We will be doing another review at some point to see how we have got on with the system, which so far has sat unassumingly in the background, which is exactly what we wanted it to do. Our first review can be found Here

The guys at tado° have today made it even better, with the announcement of tado° Care. We think this is brilliant and are pretty sure this is the first of its kind.

Here’s what the company says;

“This digital boiler protection is an additional service which is part of tado° Heating and ensures that your heating system always runs flawlessly. tado° is the only Smart Thermostat which is able to connect to the digital boiler interfaces of most manufacturers in Europe. With this direct digital connection to your heating system, malfunctions and maintenance requirements can be detected well in advance to prevent boiler breakdowns. In case of any service or error messages you will be notified immediately via Mobile App news feed and you will get detailed self-help instructions from us. If necessary, we will connect you to an engineer.”

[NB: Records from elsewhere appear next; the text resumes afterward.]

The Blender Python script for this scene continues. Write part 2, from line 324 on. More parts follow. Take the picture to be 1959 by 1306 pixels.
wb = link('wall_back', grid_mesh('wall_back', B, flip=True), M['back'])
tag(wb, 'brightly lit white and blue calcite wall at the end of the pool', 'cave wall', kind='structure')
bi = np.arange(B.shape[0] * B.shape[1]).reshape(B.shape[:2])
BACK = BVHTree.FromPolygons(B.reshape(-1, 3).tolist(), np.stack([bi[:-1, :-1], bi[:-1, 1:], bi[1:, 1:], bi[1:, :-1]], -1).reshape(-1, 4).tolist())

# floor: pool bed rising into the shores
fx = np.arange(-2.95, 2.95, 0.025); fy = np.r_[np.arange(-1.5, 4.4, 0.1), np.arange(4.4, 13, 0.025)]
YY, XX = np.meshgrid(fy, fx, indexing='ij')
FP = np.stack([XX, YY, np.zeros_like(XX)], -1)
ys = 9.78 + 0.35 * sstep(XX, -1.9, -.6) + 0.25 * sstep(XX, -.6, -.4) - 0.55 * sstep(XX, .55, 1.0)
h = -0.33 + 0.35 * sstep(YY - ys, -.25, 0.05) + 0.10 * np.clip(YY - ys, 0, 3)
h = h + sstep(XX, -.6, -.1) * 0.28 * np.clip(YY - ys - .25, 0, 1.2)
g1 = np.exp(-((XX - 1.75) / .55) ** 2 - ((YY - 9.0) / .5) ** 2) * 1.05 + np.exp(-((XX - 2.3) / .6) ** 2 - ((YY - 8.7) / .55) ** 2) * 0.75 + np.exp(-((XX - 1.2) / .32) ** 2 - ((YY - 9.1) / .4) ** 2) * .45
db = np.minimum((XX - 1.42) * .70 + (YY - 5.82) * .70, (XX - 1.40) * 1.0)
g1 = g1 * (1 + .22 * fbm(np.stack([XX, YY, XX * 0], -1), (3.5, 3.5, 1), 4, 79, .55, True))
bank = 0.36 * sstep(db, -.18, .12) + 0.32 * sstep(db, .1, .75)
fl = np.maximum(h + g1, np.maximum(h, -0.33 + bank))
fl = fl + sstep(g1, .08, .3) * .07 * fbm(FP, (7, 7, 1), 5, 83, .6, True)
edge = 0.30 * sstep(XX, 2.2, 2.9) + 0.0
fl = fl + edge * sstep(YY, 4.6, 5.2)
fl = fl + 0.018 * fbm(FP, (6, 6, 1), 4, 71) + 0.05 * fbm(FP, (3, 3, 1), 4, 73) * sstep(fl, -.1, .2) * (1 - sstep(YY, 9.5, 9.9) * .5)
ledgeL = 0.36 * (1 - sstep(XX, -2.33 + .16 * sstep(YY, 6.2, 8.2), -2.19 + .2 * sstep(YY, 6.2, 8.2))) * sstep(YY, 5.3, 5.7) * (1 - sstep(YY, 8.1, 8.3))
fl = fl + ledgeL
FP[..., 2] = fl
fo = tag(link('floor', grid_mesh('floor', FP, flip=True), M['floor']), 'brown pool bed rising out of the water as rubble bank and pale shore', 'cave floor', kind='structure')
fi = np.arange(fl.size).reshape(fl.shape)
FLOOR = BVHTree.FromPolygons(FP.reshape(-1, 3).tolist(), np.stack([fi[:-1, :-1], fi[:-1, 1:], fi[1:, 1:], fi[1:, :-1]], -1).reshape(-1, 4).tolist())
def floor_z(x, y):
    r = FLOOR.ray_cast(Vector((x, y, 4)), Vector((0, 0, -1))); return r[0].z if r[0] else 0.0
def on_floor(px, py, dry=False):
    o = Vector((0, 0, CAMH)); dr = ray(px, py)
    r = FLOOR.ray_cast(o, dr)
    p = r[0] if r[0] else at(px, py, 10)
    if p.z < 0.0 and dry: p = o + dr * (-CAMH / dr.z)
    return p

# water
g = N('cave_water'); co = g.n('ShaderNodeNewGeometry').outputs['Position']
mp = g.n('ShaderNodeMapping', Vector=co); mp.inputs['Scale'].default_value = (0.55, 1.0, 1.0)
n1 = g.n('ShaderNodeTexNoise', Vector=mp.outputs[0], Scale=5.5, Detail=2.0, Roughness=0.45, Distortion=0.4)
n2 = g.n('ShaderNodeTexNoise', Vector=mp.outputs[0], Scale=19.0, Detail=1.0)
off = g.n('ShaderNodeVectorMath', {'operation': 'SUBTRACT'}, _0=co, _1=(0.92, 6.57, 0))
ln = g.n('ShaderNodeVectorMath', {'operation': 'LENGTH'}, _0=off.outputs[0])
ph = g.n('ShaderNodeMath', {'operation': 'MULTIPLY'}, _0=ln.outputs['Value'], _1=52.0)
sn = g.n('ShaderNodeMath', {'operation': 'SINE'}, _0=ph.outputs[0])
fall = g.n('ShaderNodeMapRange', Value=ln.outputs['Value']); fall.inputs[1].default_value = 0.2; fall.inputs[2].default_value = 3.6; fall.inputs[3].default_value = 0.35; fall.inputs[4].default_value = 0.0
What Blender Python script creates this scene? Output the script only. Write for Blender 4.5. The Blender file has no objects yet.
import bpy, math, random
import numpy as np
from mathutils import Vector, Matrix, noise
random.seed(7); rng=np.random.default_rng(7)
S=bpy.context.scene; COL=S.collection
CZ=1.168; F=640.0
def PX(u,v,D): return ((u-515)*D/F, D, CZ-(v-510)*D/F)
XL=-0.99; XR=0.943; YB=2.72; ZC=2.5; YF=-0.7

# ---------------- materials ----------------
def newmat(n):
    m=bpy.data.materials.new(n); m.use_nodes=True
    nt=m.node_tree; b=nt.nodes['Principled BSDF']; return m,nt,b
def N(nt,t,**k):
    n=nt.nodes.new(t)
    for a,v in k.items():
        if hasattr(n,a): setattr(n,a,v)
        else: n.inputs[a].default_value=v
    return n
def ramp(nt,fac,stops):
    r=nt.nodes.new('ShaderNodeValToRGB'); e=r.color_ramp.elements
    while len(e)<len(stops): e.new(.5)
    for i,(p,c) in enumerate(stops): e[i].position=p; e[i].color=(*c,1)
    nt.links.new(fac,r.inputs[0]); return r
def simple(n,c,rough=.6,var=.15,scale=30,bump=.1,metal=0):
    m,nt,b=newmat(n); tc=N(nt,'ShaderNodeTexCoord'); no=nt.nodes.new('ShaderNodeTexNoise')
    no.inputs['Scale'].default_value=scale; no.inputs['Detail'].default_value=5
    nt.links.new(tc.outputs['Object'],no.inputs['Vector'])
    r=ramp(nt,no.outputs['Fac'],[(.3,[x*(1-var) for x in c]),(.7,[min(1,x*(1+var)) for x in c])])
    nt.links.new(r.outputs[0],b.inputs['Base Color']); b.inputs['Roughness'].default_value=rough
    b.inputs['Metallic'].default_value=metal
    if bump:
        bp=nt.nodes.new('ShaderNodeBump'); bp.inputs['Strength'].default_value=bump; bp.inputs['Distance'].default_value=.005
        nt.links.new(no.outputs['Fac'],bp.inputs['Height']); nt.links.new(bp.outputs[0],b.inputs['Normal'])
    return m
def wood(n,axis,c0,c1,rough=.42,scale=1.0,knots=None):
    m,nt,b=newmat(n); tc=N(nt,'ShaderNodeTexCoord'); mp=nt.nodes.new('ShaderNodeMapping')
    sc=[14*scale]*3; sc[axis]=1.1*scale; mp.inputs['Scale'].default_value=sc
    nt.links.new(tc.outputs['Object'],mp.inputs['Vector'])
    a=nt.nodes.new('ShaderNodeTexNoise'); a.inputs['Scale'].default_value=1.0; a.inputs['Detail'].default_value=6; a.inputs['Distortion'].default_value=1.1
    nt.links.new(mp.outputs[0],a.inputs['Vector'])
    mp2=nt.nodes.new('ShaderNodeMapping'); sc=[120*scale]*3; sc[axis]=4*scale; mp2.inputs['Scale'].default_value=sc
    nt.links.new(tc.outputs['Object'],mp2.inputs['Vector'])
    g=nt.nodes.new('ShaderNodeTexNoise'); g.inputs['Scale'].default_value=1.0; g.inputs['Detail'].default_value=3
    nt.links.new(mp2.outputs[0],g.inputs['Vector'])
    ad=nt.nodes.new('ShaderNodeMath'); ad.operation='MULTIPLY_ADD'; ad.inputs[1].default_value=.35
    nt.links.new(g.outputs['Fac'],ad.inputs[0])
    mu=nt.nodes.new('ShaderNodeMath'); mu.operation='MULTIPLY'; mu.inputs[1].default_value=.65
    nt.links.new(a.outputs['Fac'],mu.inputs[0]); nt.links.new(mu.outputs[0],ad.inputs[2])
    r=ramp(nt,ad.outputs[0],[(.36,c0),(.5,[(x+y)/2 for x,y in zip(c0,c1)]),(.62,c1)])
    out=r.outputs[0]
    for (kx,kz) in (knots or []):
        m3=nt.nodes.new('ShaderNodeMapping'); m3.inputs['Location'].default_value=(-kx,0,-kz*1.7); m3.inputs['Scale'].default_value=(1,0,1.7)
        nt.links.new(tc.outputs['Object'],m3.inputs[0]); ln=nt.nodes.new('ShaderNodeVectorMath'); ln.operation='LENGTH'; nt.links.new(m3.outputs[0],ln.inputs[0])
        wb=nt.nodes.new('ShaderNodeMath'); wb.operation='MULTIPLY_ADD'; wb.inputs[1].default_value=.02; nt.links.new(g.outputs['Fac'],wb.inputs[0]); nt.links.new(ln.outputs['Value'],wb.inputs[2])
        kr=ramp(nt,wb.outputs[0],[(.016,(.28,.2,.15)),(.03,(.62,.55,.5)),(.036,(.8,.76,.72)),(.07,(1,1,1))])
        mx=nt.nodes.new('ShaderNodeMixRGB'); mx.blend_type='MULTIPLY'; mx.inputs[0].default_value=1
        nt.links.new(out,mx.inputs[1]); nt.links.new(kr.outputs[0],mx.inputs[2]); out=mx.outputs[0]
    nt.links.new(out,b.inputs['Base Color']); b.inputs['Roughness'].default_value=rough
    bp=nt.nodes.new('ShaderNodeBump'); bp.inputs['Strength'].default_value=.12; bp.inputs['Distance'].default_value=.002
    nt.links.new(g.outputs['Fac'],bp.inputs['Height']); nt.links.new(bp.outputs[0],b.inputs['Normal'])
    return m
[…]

tado° Care brings the idea of the Smart Thermostat to a new level. Not only does it look after your heating needs and as I said above, just sit in the background so that you almost forget it is actually there, but now it continues to look after you even when you are not using the system. It is very easy during the summer months to forget that you have a heating system so you would most probably not even realise that it has a fault, but the first day that you know about it, is the day you need the system the most.